On Apr 1, 4:24 am, [email protected] wrote: 
> ENTS, 
> 
>      Well, it is me, finally back into circulation. As a post-operative gift 
> to myself, I've ordered a Nikon Forestry 550. A new forester acquaintance 
> from New Hampshire asked my opinion of the instrument, so I feel duty bound 
> to respond to him with a real evaluation. I currently own a Nikon Prostaff 
> 550 as well as a Nikon Prostaff 440, but the Forestry 550 promises to be a 
> poor man's competitor to my LaserTech TruPuse 200. The Forestry 550 is 
> actually a hypsometer as opposed to just a rangefinder.
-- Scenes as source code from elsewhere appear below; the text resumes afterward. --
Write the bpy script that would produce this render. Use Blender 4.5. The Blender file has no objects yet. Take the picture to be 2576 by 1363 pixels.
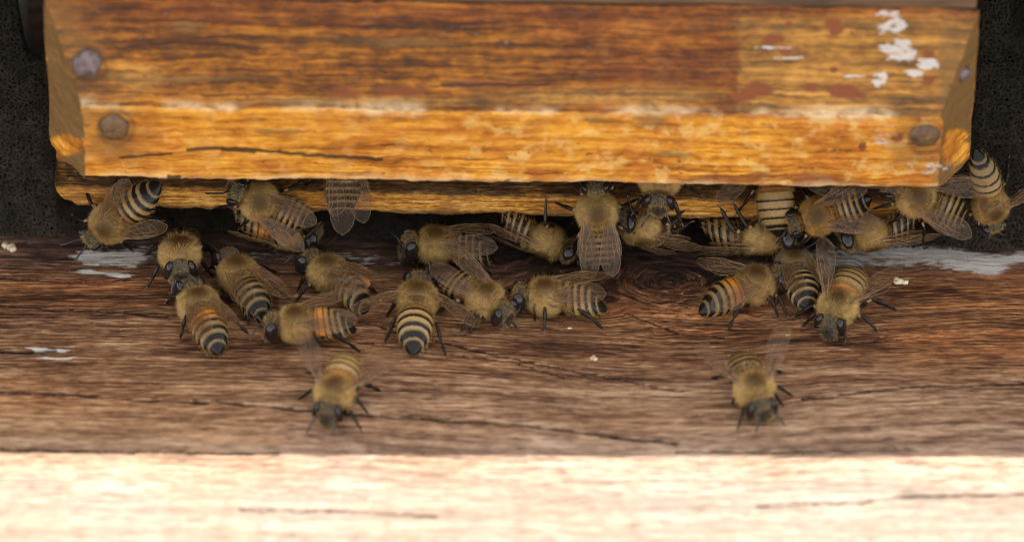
# Beehive entrance in macro: bees on a weathered landing board under a bevelled entrance slat.
# 1 Blender unit = 1 cm.  x right, y into the hive, z up; the landing board's top is z = 0.
import bpy, bmesh, math, random
import numpy as np
from mathutils import Vector, Matrix

scene = bpy.context.scene
C = scene.collection
R = math.radians
scene.unit_settings.system = 'METRIC'
scene.unit_settings.scale_length = 0.01

# ------------------------------------------------------------------ camera
PITCH, DIST, ROLL = R(42), 95.0, R(0.7)
TGT = Vector((0.0, -0.43, 0.0))
W_CM = 13.14                                   # picture width in the plane through TGT
FWD = Vector((0, math.cos(PITCH), -math.sin(PITCH)))
_u = Vector((0, math.sin(PITCH), math.cos(PITCH)))
_r = Vector((1, 0, 0))
CR = _r * math.cos(ROLL) + _u * math.sin(ROLL)
CU = _u * math.cos(ROLL) - _r * math.sin(ROLL)
EYE = TGT - FWD * DIST
cam_d = bpy.data.cameras.new('camera')
cam = bpy.data.objects.new('camera', cam_d)
C.objects.link(cam)
cam.matrix_world = Matrix(((CR.x, CU.x, -FWD.x, EYE.x), (CR.y, CU.y, -FWD.y, EYE.y),
                           (CR.z, CU.z, -FWD.z, EYE.z), (0, 0, 0, 1)))
cam_d.sensor_width = 36
cam_d.lens = 36 * DIST / W_CM
cam_d.clip_start, cam_d.clip_end = 1, 2000
cam_d.dof.use_dof = True
cam_d.dof.focus_distance = DIST - 0.50
cam_d.dof.aperture_fstop = (cam_d.lens * 1e-3) / 2.6       # 26 mm pupil (scene unit = cm)
scene.camera = cam

# ------------------------------------------------------------------ light
SUN_EL, SUN_AZ = 60.0, 0.0
world = bpy.data.worlds.new('World')
scene.world = world
world.use_nodes = True
wn = world.node_tree
wn.nodes.clear()
sky = wn.nodes.new('ShaderNodeTexSky')
sky.sky_type = 'NISHITA'
sky.sun_disc = False
sky.sun_elevation = R(SUN_EL)
sky.sun_rotation = R(SUN_AZ)
sky.air_density, sky.dust_density, sky.ozone_density = 1.0, 1.0, 0.6
hs = wn.nodes.new('ShaderNodeHueSaturation')
hs.inputs['Saturation'].default_value = 0.22
bg = wn.nodes.new('ShaderNodeBackground')
bg.inputs['Strength'].default_value = 0.085
wo = wn.nodes.new('ShaderNodeOutputWorld')
wn.links.new(sky.outputs[0], hs.inputs['Color'])
wn.links.new(hs.outputs[0], bg.inputs['Color'])
wn.links.new(bg.outputs[0], wo.inputs['Surface'])
sun_d = bpy.data.lights.new('sun', 'SUN')
sun_d.energy, sun_d.angle, sun_d.color = 2.35, R(0.5), (1.0, 0.97, 0.93)
sun = bpy.data.objects.new('sun', sun_d)
C.objects.link(sun)
_sd = Vector((math.sin(R(SUN_AZ)) * math.cos(R(SUN_EL)), math.cos(R(SUN_AZ)) * math.cos(R(SUN_EL)), math.sin(R(SUN_EL))))
sun.rotation_euler = _sd.to_track_quat('Z', 'Y').to_euler()
sun.location = (0, 20, 60)
vs = scene.view_settings
vs.view_transform, vs.look, vs.gamma, vs.use_curve_mapping = 'Standard', 'None', 1.0, False
vs.exposure = 2.8
scene.cycles.max_bounces = 8
scene.cycles.transparent_max_bounces = 24
scene.cycles.sample_clamp_indirect = 6.0
scene.cycles.filter_width = 1.0
scene.cycles.use_denoising = True
scene.cycles.denoising_prefilter = 'ACCURATE'
scene.cycles.use_adaptive_sampling = False

# ------------------------------------------------------------------ picture <-> place (measuring aid)
PX, CXP, CYP = 2576.0, 1288.0, 681.5           # measured on the photograph at 2576 px wide
FP = PX * DIST / W_CM

def ray(px, py):
    return (FWD + CR * ((px - CXP) / FP) - CU * ((py - CYP) / FP))

def at(px, py, z=0.0):
    d = ray(px, py)
    return EYE + d * ((z - EYE.z) / d.z)

def atY(px, py, y):
    d = ray(px, py)
    return EYE + d * ((y - EYE.y) / d.y)

def proj(P):
    """(N,3) array -> (N,2) in the photograph's 2576-wide measure"""
    Q = P - np.array(EYE)
    k = Q @ np.array(FWD)
    return np.stack([CXP + FP * (Q @ np.array(CR)) / k, CYP - FP * (Q @ np.array(CU)) / k], -1)

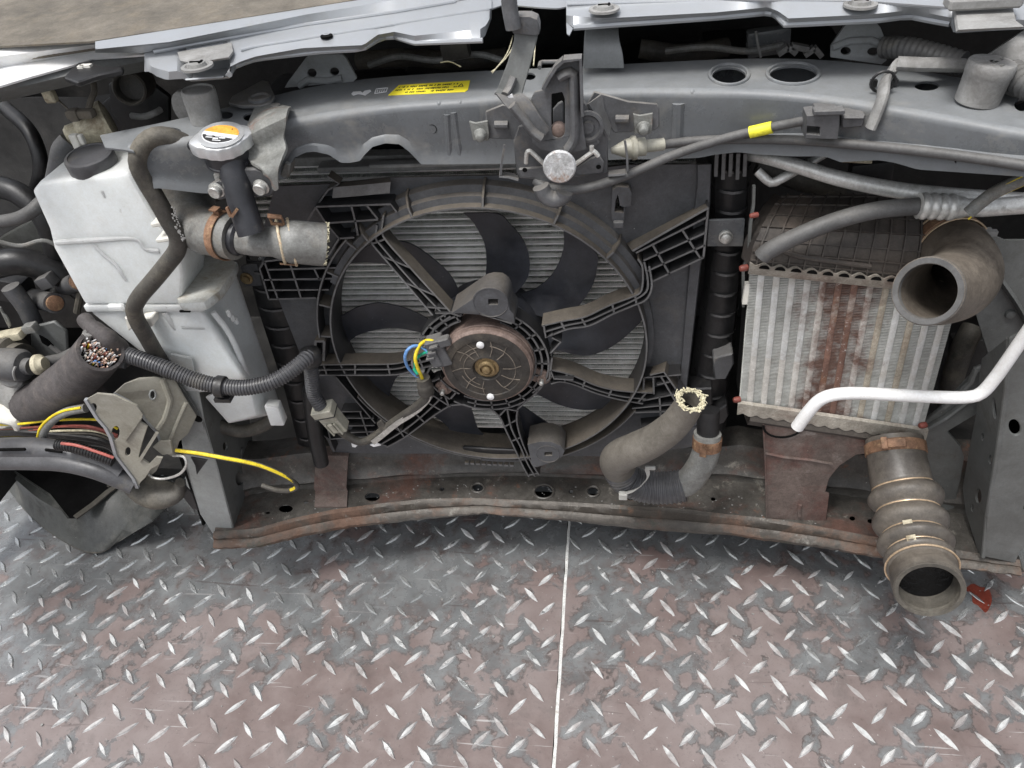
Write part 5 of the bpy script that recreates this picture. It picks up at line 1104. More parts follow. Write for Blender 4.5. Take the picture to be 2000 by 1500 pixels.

When the 550 arrives, 
> naturally I'll give a full report on it to the list.  
>       I hope to resume the presentation of the problem set for the list. I 
> think I left off at #18 before my operation. If anyone wants a particular 
> problem type solved, please let me know. The purpose of developing the 
> problem set is to illustrate the solution to a wide range of tree measurement 
> problems including the most basic to our membership. Spreadsheet solutions 
> are provided for the computational intensive problems. This is your 
> opportunity to speak up. Any problem type, no matter how basic, just ask, and 
> you shall receive. 
>       Much of my time over the next several months will be spent completing 
> the draft of Dendromorphometry - The Art and Science of Measuring Trees in 
> the Field. For our new members who aren't aware, 5 of us (Dr. Lee Frelich, 
> Dr. Don Bragg, Dr. Robert Van Pelt, Will Blozan, and myself) have undertaken 
> the mission of developing tree-based mensuration as a formal discipline. We 
> now have plenty of material and the time is right for the book. I'll give 
> little progress reports along the way to completing the draft. 
>        As a final message to the membership, our numbers now stand at 328. I 
> can remember a time when I wasn't sure we'd ever get much above 75, but 
> kindred spirits have been finding us in increasing numbers. It has been soul 
> satisfying to Will and I to watch ENTS become well established and 
> increasingly recognized as THE tree measuring organization in the U.S.  BTW, 
> before I forget, we will be having a major ENTS rendezvous and old-growth 
> forest conference in Oct here in western Massachusetts. Gary Beluzo and I 
> will get cracking on the planning soon and keep the list fully informed.